Asean banks such as United Overseas Bank are posting impressive growth rates

Asean banks such as United Overseas Bank are posting impressive growth rates

China’s dominance in Asian finance continues to grow, but banks from the Association of South-East Asian Nations (Asean) are combining good returns with high capital levels.

The ramp-up in capital and assets at China’s banks continued apace in the period covered by these rankings, as its government sought to drive investment into the economy to offset the decline in major Chinese export markets in the US and western Europe. Average Tier 1 capital in China rose by 47.2% year on year as of the end of 2009, while assets soared 34.5%.

So far, growth has been combined with quality, as China’s profits are the largest in the ranking, at more than $100bn for 2009. Return on capital remains high at 18.15%, about four times the rate of the largest Asian banking market, Japan. But capital adequacy at Chinese banks is low by Asian standards, with a capital-to-assets ratio of 5.06%. Only Taiwan, Hong Kong and Japan have lower capitalisation ratios, and these are three of the most mature markets in the region.

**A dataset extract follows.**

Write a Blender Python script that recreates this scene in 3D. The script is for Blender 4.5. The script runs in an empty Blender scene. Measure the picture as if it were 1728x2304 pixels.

By contrast, the availability of reliable credit and economic data for risk management purposes, and the support of a well-tested legal framework for creditors’ rights, are all much less established in China. This means unexpected credit losses are likely to be higher than in the most developed banking markets. Banks in such emerging markets usually keep a larger capital cushion – at the other end of the scale, Cambodia’s much less-developed banking system runs with a capital-to-assets ratio of 14.84%.

In addition, profitability in China tends to be concentrated at the top end of the sector. For the top 10 Chinese banks in this ranking by Tier 1 capital, average return on equity is 25.5%. But for the bottom 10, the rate is only 6.1%. This suggests China’s smaller banks may be pushing into more marginal business, with a narrower profit margin if economic circumstances change. These banks are likely to be most vulnerable to the accelerating process of monetary tightening undertaken by the People’s Bank of China since late 2010, if it has the desired effect of slowing Chinese credit growth.

Indonesia outperforms

By contrast, growth rates in the Association of South-East Asian Nations (Asean) may be built on more sustainable foundations. There are eight Asean banks among the top 15 for return-on-capital, including four from Indonesia. This compares with only two for China. Malaysia and Philippines both have return on capital of almost 16%, while running on solid capital-to-assets ratios of about 7% and 8%, respectively.

Vietnam and Indonesia are even more dynamic markets. Both have seen assets climbing more than 25% on average, while return on capital remains high, at more than 19% for both countries. Of the two, Indonesian banks are noticeably better capitalised, averaging a capital-to-asset ratio of 8.22%, after increasing total Tier 1 by 36.7% in 2009.

The only markets with higher return on capital are India, Pakistan and Brunei. Two of these are anomalies: Brunei is a small banking market driven by soaring oil prices; in Pakistan, high return is closely associated with high risk. And between the two of them, these markets only account for one half of 1% of all bank assets in Asia.

South Asian potential

India is therefore one of the most interesting markets in terms of combining size and profitability, with Tier 1 capital rising more than 30% in 2009 while return-on-capital was held at 20.67%. Yet this is still a surprisingly small market: assets of $1112bn account for just 4.2% of the total for Asia, compared with more than 30% each shared between Japan and China.

An underbanked market? Quite possibly. But spare a thought for Bangladesh. Despite a population of 162 million, no bank in the country is large enough to appear in any of these rankings, even when China and Japan are stripped out to allow more room for smaller markets (see page 89). That may change in the near future: Bangladesh is one of the fastest-growing banking markets in Asia, with assets rising almost 25% in 2009.